Monday, April 17, 2017

Last Blog to Get Caught Up in Finished Books

Hip hip hurray.  For those of you that don't know my annual emotional cycle, I am completely unfriendly from say mid February to 4/15 every year as I procrastinate over taxes.  I was not always like this.  Decades ago I actually got refunds, even after we were married.,  Alas for years and years, we are either supporting a dependent family of six or as I would prefer to view it, helping defend the world from terrorists.  So now, post filing, I can clear the decks of all the books I have read as evasion tactics from dealing with the IRS.  This year, I am so fed up, I am coming over to the value added side.

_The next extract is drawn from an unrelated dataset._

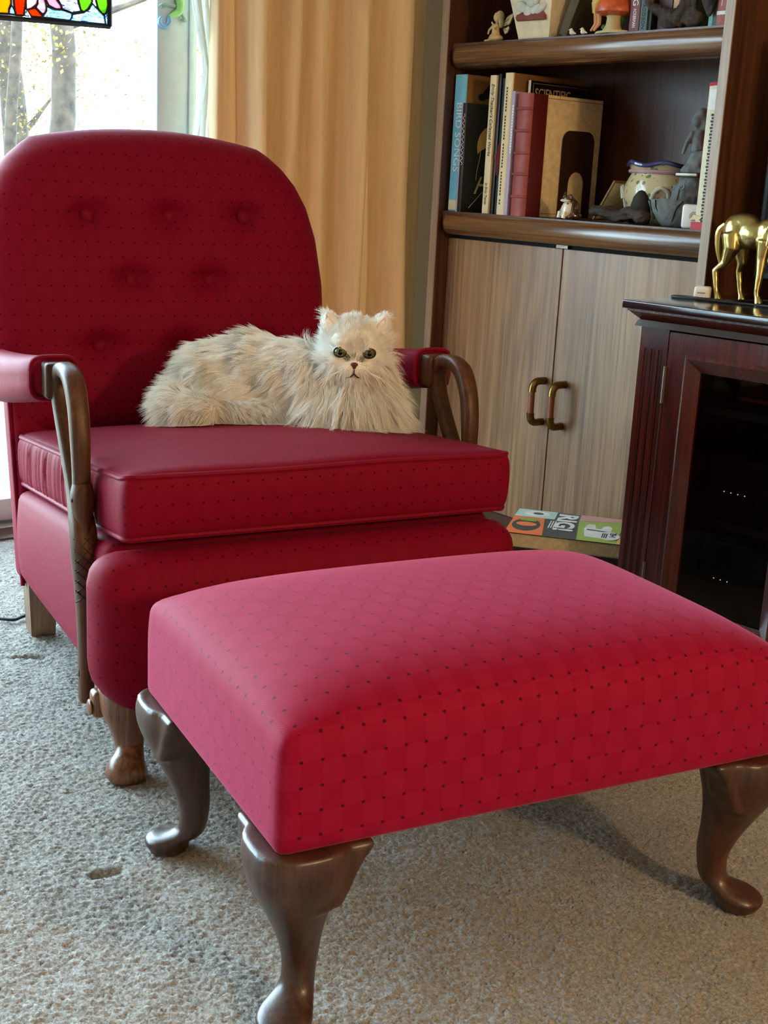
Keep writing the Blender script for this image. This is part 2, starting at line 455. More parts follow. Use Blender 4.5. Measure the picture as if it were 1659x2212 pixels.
def glass_mat(name, col, trans=1.0, rough=0.0):
    m, nt, b = _nt(name)
    # thin glazing: mostly see-through, a little mirror
    tr = N(nt, 'ShaderNodeBsdfTransparent'); tr.inputs[0].default_value = col
    gl = N(nt, 'ShaderNodeBsdfGlossy'); gl.inputs['Roughness'].default_value = 0.02
    fr = N(nt, 'ShaderNodeFresnel'); fr.inputs[0].default_value = 1.45
    mx = N(nt, 'ShaderNodeMixShader'); nt.links.new(mathn(nt, 'MULTIPLY', fr.outputs[0], 0.6), mx.inputs[0])
    nt.links.new(tr.outputs[0], mx.inputs[1]); nt.links.new(gl.outputs[0], mx.inputs[2])
    nt.links.new(mx.outputs[0], nt.nodes['Material Output'].inputs[0])
    return m
glass_mat('clear_glass', (0.97, 0.99, 0.98, 1)); glass_mat('smoked_glass', (0.78, 0.76, 0.76, 1))

def stained(name, col, streak=None):
    """translucent coloured glass; streak = colour of wavy ripples in it"""
    m, nt, b = _nt(name)
    c = col
    if streak:
        co = objco(nt, (1, 9, 60)); f = noise_n(nt, co, 2.2, 2, 0.5, 1.5)
        k = mathn(nt, 'LESS_THAN', mathn(nt, 'ABSOLUTE', mathn(nt, 'SUBTRACT', f, 0.5)), 0.022)
        c = mixc(nt, k, col, streak)
    else:
        f = noise_n(nt, objco(nt), 40, 3); c = mixc(nt, mathn(nt, 'MULTIPLY', f, 0.4), col, tuple(x * 0.6 for x in col[:3]) + (1,))
    tl = N(nt, 'ShaderNodeBsdfTranslucent'); tp = N(nt, 'ShaderNodeBsdfTransparent'); mx = N(nt, 'ShaderNodeMixShader'); mx.inputs[0].default_value = 0.5
    for n_ in (tl, tp):
        if isinstance(c, tuple): n_.inputs[0].default_value = c
        else: nt.links.new(c, n_.inputs[0])
    nt.links.new(tl.outputs[0], mx.inputs[1]); nt.links.new(tp.outputs[0], mx.inputs[2])
    nt.links.new(mx.outputs[0], nt.nodes['Material Output'].inputs[0])
stained('glass_amber', srgb(255, 168, 30)); stained('glass_orange', srgb(240, 84, 16)); stained('glass_pink', srgb(246, 170, 188))
stained('glass_green', srgb(128, 176, 60)); stained('glass_water', srgb(190, 226, 246), srgb(40, 60, 130)); stained('glass_lilac', srgb(226, 226, 240), srgb(70, 70, 120))

def cloth_mat(name, col, trans, rough=0.9, weave=400.0):
    m, nt, b = _nt(name)
    f = noise_n(nt, objco(nt, (1, 1, 0.06)), 60, 3); c = ramp(nt, f, [(0.3, tuple(x * 0.88 for x in col[:3]) + (1,)), (0.7, col)])
    nt.links.new(c, b.inputs['Base Color']); b.inputs['Roughness'].default_value = rough
    b.inputs['Sheen Weight'].default_value = 0.2
    bump(nt, b, noise_n(nt, objco(nt), weave, 2), 0.15, 0.002)
    tl = N(nt, 'ShaderNodeBsdfTranslucent'); nt.links.new(c, tl.inputs[0])
    mx = N(nt, 'ShaderNodeMixShader'); mx.inputs[0].default_value = trans
    nt.links.new(b.outputs[0], mx.inputs[1]); nt.links.new(tl.outputs[0], mx.inputs[2])
    nt.links.new(mx.outputs[0], nt.nodes['Material Output'].inputs[0])
cloth_mat('drape_cloth', srgb(242, 214, 170), 0.13); cloth_mat('sheer_cloth', srgb(236, 238, 234), 0.5, 0.7)

def carpet_mat():
    m, nt, b = _nt('carpet_pile')
    co = objco(nt)
    f1 = noise_n(nt, co, 260, 3, 0.6); f2 = noise_n(nt, co, 1.7, 3, 0.6); f3 = noise_n(nt, co, 7, 3, 0.6)
    c = ramp(nt, f1, [(0.25, srgb(106, 100, 93)), (0.5, srgb(152, 146, 138)), (0.8, srgb(196, 192, 186))])
    c = mixc(nt, mathn(nt, 'MULTIPLY', ramp_f(nt, f2, 0.45, 0.75), 0.35), c, srgb(118, 102, 84))
    c = mixc(nt, mathn(nt, 'MULTIPLY', ramp_f(nt, f3, 0.55, 0.8), 0.25), c, srgb(104, 92, 78))
    nt.links.new(c, b.inputs['Base Color']); b.inputs['Roughness'].default_value = 0.95
    b.inputs['Sheen Weight'].default_value = 0.25; b.inputs['Specular IOR Level'].default_value = 0.15
    bump(nt, b, f1, 0.5, 0.004)
def ramp_f(nt, f, a, b_):
    n = N(nt, 'ShaderNodeMapRange'); nt.links.new(f, n.inputs[0]); n.inputs[1].default_value = a; n.inputs[2].default_value = b_
    return n.outputs[0]
carpet_mat()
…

But for this weekend's book.  I believe it was recommended by the NY Post (as I refuse to buy the Sunday NYT's and only get week day versions when I have time during lunch at my desk to do the crossword puzzle).  The book is To Be a Machine by Mark O'Connell and I will see if the library has any other of his books because this guy can write.  OK OK I acknowledge my bias towards Irish writers and their gifts of gab.

In a way, O'Connell reminds me of A J Jacobs and his Mr Know It All, reading the entire encyclopedia Britannica or his other book about trying every diet known the man.  It is loaded with healthy skepticism and subtle mockery.  O'Connell here chooses to explore the world of transhumanism, a religion/philosophy/at least a movement that human brains can be coded and upload to other platforms and thereby obtain immortality.

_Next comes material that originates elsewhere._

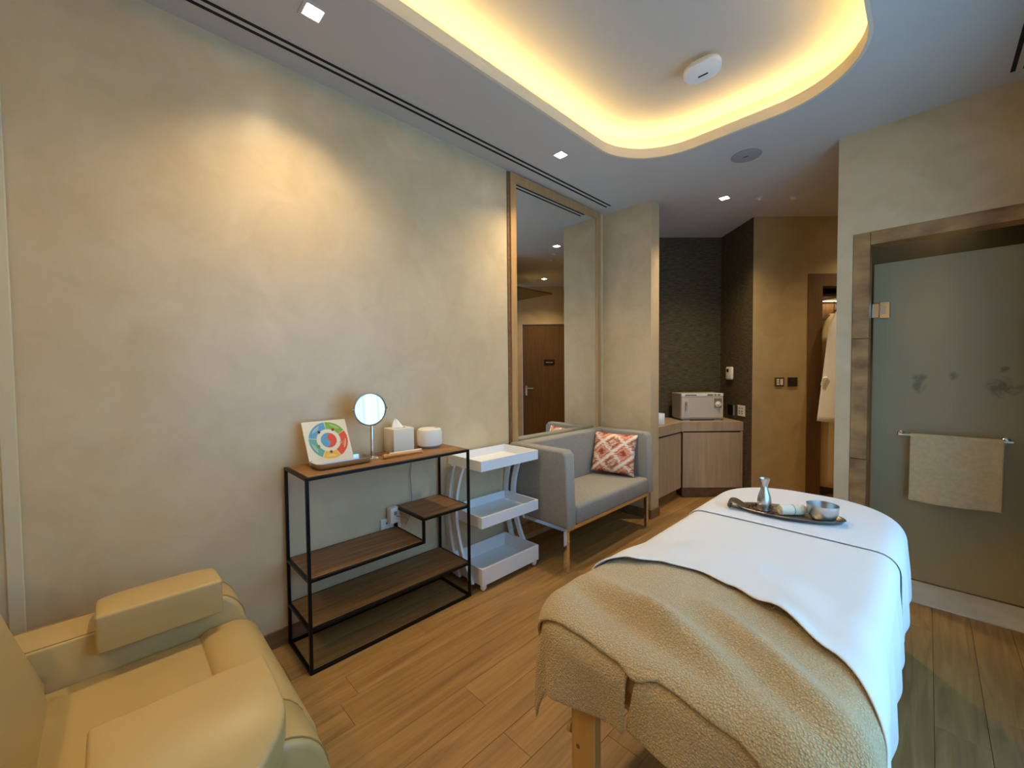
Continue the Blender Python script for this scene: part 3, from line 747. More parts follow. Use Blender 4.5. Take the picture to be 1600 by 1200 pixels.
# ------------------------------------------------------------------ recliner
t = thing('recliner', 'cream leather reclining chair in the near left corner', 'recliner', (-1.395, 0, 0))
def rec_arm(xa, xb):
    prof = [(-.50, .05), (.30, .05), (.325, .30)]+arc(.205, .40, .12, 0, 90, 8)[0:]+[(-.50, .52)]
    bm = BM(); prism(bm, prof, 'x', xa, xb, .018, 3); a_ = obj('arm', bm, M_leather, t, True, 50)
    for xx in (xa+.012, xb-.012):
        pts = [(xx, -.48, .5145), (xx, .205, .5145)]
        bm = BM(); tube(bm, [(xx, -.48, .5190)]+[(xx, p[0], p[1]) for p in arc(.205, .40, .1190, 90, 0, 8)]+[(xx, .3245, .30)], .0022, 6); obj('seam', bm, M_seam, a_)
rec_arm(-1.872, -1.705); rec_arm(-1.085, -.918)
def dome_pad(xin, dirn, W=.29):
    bm = BM(); nx, ny = 16, 16
    def top(u, v):
        kk_ = max(0, (u-.55)/.45)**2.2; ya = -.052+.06*kk_; yb = .250-.11*kk_
        z = .588+.010*math.sin(PI*u)*(1-(2*v-1)**4)-.070*u**3
        return Vector((xin+dirn*W*u, ya+(yb-ya)*v, z))
    T = [[bm.verts.new(top(i/nx, j/ny)) for j in range(ny+1)] for i in range(nx+1)]
    B = [[bm.verts.new(Vector((T[i][j].co.x, T[i][j].co.y, .477))) for j in range(ny+1)] for i in range(nx+1)]
    for i in range(nx):
        for j in range(ny):
            bm.faces.new((T[i][j], T[i+1][j], T[i+1][j+1], T[i][j+1])); bm.faces.new((B[i][j], B[i][j+1], B[i+1][j+1], B[i+1][j]))
    for i in range(nx):
        bm.faces.new((T[i][0], B[i][0], B[i+1][0], T[i+1][0])); bm.faces.new((T[i][ny], T[i+1][ny], B[i+1][ny], B[i][ny]))
    for j in range(ny):
        bm.faces.new((T[0][j], T[0][j+1], B[0][j+1], B[0][j])); bm.faces.new((T[nx][j], B[nx][j], B[nx][j+1], T[nx][j+1]))
    bmesh.ops.recalc_face_normals(bm, faces=bm.faces[:])
    sharp = [e for e in bm.edges if len(e.link_faces) == 2 and e.calc_face_angle(0) > .9]
    bmesh.ops.bevel(bm, geom=sharp, offset=.008, segments=3, profile=.5, affect='EDGES')
    return bm
pad_a = obj('arm_pad', dome_pad(-1.648, -1, .27), M_leather, t, True, 50)
pad_b = obj('arm_pad', dome_pad(-1.142, 1, .30), M_leather, t, True, 50)
# seat, front roll, foot panel, back
bm = BM(); box(bm, -1.700, -1.090, -.30, .200, .20, .402, .020, 4); obj('seat', bm, M_leather, t, True, 50)
bm = BM(); prism(bm, [(.180, .12), (.186, .398), (.196, .410), (.215, .418)]+arc(.275, .335, .085, 85, 0, 8)+[(.355, .12)], 'x', -1.700, -1.090, .022, 3); obj('front_roll', bm, M_leather, t, True, 50)
bm = BM(); prism(bm, [(-.135, .36), (-.150, .44), (-.205, .62), (-.27, .86), (-.33, 1.02), (-.40, 1.06), (-.47, 1.03), (-.44, .80), (-.36, .50), (-.32, .30)], 'x', -1.660, -1.130, .045, 4); obj('backrest', bm, M_leather, t, True, 55)
bm = BM(); box(bm, -1.69, -1.10, -.46, .29, .02, .20, .01); obj('base', bm, M_leather, t)

# ------------------------------------------------------------------ massage table
TX0, TX1, TY0, TY1, TZ = -.785, -.070, .825, 2.655, .598
RN, RF = .13, .30
def edge_dist(u, v):
    """signed distance outside the rounded table outline, and the outward normal, and the nearest outline parameter"""
    ry = RF if v > (TY0+TY1)/2 else RN
    cx_ = min(max(u, TX0+ry), TX1-ry)
    cy_ = min(max(v, TY0+ry), TY1-ry)
    dx, dy = u-cx_, v-cy_
    d = math.hypot(dx, dy)
    if d < 1e-9:
        return -ry, Vector((1, 0, 0)), Vector((cx_, cy_, 0))
    return d-ry, Vector((dx/d, dy/d, 0)), Vector((cx_, cy_, 0))
def drape(u, v, o=.004, hump=None, flare=.06, amp=.012, k=22., ph=0., r=.05):
    d, n, cc = edge_dist(u, v)
    h = hump(u, v) if hump else 0
    ry = RF if v > (TY0+TY1)/2 else RN
    e = d+r
    if e <= 0: return Vector((u, v, TZ+o+h))
    base = cc+n*(ry-r)
    s = math.atan2(n.y, n.x)*.35+cc.x*1.0+cc.y*1.0
    a = e/r
    if a < PI/2:
        q = base+n*((r+o+h*.6)*math.sin(a)); return Vector((q.x, q.y, TZ-r+(r+o+h)*math.cos(a)))
    drop = e-r*PI/2
    q = base+n*(r+o+h*.6+flare*drop+amp*min(1, drop/.12)*math.sin(k*s+ph))
    return Vector((q.x, q.y, TZ-r-drop))
t = thing('massage_table', 'folding massage table with pale beech legs under the white sheets', 'massage table', (-.43, 1.75, 0))
def outline(ins=0):
    x0, x1, y0, y1 = TX0+ins, TX1-ins, TY0+ins, TY1-ins; a = RF-ins; b_ = RN-ins
    return arc(x1-a, y1-a, a, 0, 90, 8)+arc(x0+a, y1-a, a, 90, 180, 8)+arc(x0+b_, y0+b_, b_, 180, 270, 8)+arc(x1-b_, y0+b_, b_, 270, 360, 8)
bm = BM(); prism(bm, outline(.020), 'z', TZ-.075, TZ-.006, .033, 4); obj('padded_top', bm, M_vinyl, t, True, 50)
bm = BM(); prism(bm, outline(.05), 'z', TZ-.135, TZ-.076, .002, 1); obj('apron', bm, M_beech, t)
for (xa, ya) in ((-.665, .868), (-.165, .868), (-.665, 2.33), (-.165, 2.33)):
    bm = BM(); box(bm, xa, xa+.075, ya, ya+.030, 0, TZ-.09, .002); lg = obj('leg', bm, M_beech, t)
    for zz in (.40, .27):
        bm = BM(); lathe(bm, [(0, -.003), (.006, -.003), (.0065, 0), (0, .001)], (xa+.022, ya-.0005, zz), 12, Matrix.Rotation(PI/2, 3, 'X')); obj('bolt', bm, M_base, lg, True)
    bm = BM(); lathe(bm, [(0, -.02), (.008, -.02), (.008, 0), (.017, .001), (.018, .010), (0, .012)], (xa-.004, ya+.015, .30), 14, Matrix.Rotation(-PI/2, 3, 'Y')); obj('knob', bm, M_beech, lg, True)
for (xa, ya) in ((-.62, .895), (-.16, .895)):
    bm = BM(); tube(bm, [(xa+.05, ya, .46), (xa+.09, 1.22, .12)], .014, 8); obj('brace', bm, M_beech, t)
bm = BM(); box(bm, -.59, -.165, .872, .892, .10, .15, .002); obj('stretcher', bm, M_beech, t)

def cloth(name, label, cat, m, f, nu, nv, th, sub=1, group=None):
    bm = BM(); grid(bm, f, nu, nv); o = obj(name, bm, m, None, True, 0); solid(o, th, 1.0 if False else 0, sub); return tag(o, label, cat, group)
def lerp_tab(tab, u):
    if u <= tab[0][0]: return tab[0][1]
    for (a, va), (b_, vb) in zip(tab, tab[1:]):
        if u <= b_:
            k = (u-a)/(b_-a); k = k*k*(3-2*k); return va+(vb-va)*k
    return tab[-1][1]

# white sheet over the far end, lying on the edge of the top sheet
def f_under(u, v):
    U = -1.00+u*(.19+1.00); V0 = 1.955+.012*math.sin(u*4); V = V0+v*(2.86-V0)
    return drape(U, V, .0185, None, .05, .006, 26, .4)
cloth('far_sheet', 'smooth white sheet over the far rounded end of the massage table', 'sheet', M_sheet, f_under, 70, 60, .005)

# humps of the bunched towelling near the viewpoint
def ridge(u, v, p, q, wd, h):
    px, py = p; qx, qy = q; dx, dy = qx-px, qy-py; L2 = dx*dx+dy*dy
    k = max(0, min(1, ((u-px)*dx+(v-py)*dy)/L2)); d = math.hypot(u-px-k*dx, v-py-k*dy)
    return h*math.exp(-(d/wd)**2)*(.35+.65*math.sin(PI*min(1, max(0, k*.9+.05))))
def hump(u, v):
    base = .018*math.exp(-((u+.50)/.22)**2-((v-1.08)/.14)**2)
    return (base+ridge(u, v, (-.70, 1.04), (-.30, .93), .050, .038)+ridge(u, v, (-.40, 1.13), (-.08, .92), .040, .044)
            + ridge(u, v, (-.50, .98), (-.12, .84), .036, .030) - ridge(u, v, (-.70, .975), (-.28, .885), .032, .020) + ridge(u, v, (-.74, .93), (-.60, .86), .035, .016)+.003*math.sin(17*u+9*v))
# lower towels hanging over the near end
jr = random.Random(5)
YN = [(-.985, 1.00), (-.86, 1.10), (-.78, 1.165), (-.70, 1.235), (-.60, 1.30), (-.50, 1.325), (-.40, 1.30), (-.30, 1.245), (-.14, 1.135), (-.05, 1.03), (.05, .93), (.215, .80)]
def sstep(a, b_, x):
    k = min(1, max(0, (x-a)/(b_-a))); return k*k*(3-2*k)
def f_low_l(u, v):
    U = -.985+u*(.985-.462-.012*(1-v)); V0 = .680+.012*math.sin(u*7)+.008*u
    V = V0+v*(min(1.10, lerp_tab(YN, U)+.05)-V0)
    return drape(U, V, .010, None, .05, .014, 20, 1.2)
cloth('corner_towel', 'beige terry towel hanging over the near left corner of the massage table', 'towel', M_terry, f_low_l, 46, 50, .008)
def f_low_r(u, v):
    us = -.428-.046*(1-v)**2
    U = us+u*(.16-us); V0 = .705-.03*u
    V = V0+v*(min(1.10, lerp_tab(YN, U)+.05)-V0)
    return drape(U, V, .010, None, .05, .012, 19, .2)
cloth('end_towel', 'beige terry towel hanging over the near end of the massage table right of the slit', 'towel', M_terry, f_low_r, 50, 50, .008)
# upper towelling throw, bunched
def f_throw(u, v):
    U = -.905+u*(.09+.905)
    y0_ = lerp_tab([(-.905, .855), (-.78, .850), (-.62, .843), (-.50, .835), (-.45, .822), (-.40, .838), (-.25, .825), (-.12, .785), (-.02, .745), (.09, .70)], U)
    V = y0_+v*(lerp_tab(YN, U)+.10-y0_)
    kk = min(1, v*4)*min(1, u*6)
    return drape(U, V, .021, lambda a, b_: hump(a, b_)*kk, .05, .008, 24, 2.)
cloth('terry_throw', 'rumpled beige terry throw bunched across the near end of the massage table', 'blanket', M_terry, f_throw, 90, 70, .008)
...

At its essence, this posits that human life is entirely about problem solving and the brain is ultimately hierarchical above the body.  O'Connell knows his literature, religions and philosophy and debunks this movement as something new, comparing it to many other eternal quests to deny animal death of our "meat" and live forever.  He also slants his research to show it is a movement of West Coast geeks who define men as CPUs (I guess because they are all like characters on The Big Bang and cannot deal with their sexuality and other human/mammal emotions.

O'Connell mentions his young son and who his emotions and view of life changed with his birth.  He is less obvious in itemizing the non-intellectual joys of every day life.  What intellectual reward do I get from trimming bushes, chopping salad ingredients, god forbid dusting?  Simple daily pleasures and the fulfillment of family or career related tasks do not factor into transhumanism.  A disembodied brain does not have to go to the grocery store, listen to a concert or enjoy breaking the speed limit ... it has to make routine machine like decisions and of course a computer can do that better and perpetuate a person's algorithms.

He describes the key followers/leaders of this front as white male geeks and the multimillionaire computer company founders who support them, men who think machines are the evolutionary next step to humanity.  So who are they SysOps?  Who controls the maintenance and update cycles?  Who deals with power outages?  If my immortality and memory for my scions relied on on techies similarly talented to those I have today, I would not want my endless life dependent on reboots or bad system code.

Strangely, this book might drive me back to finish my book on Egyptian hieroglyphics, a book that tried to instruct humans centuries ago how to expect to live forever through being embalmed, entombed and cast to the heavens.  Alas, We Are Stardust, We Are Golden and the way back to the Garden isn't in bits of zeroes and ones.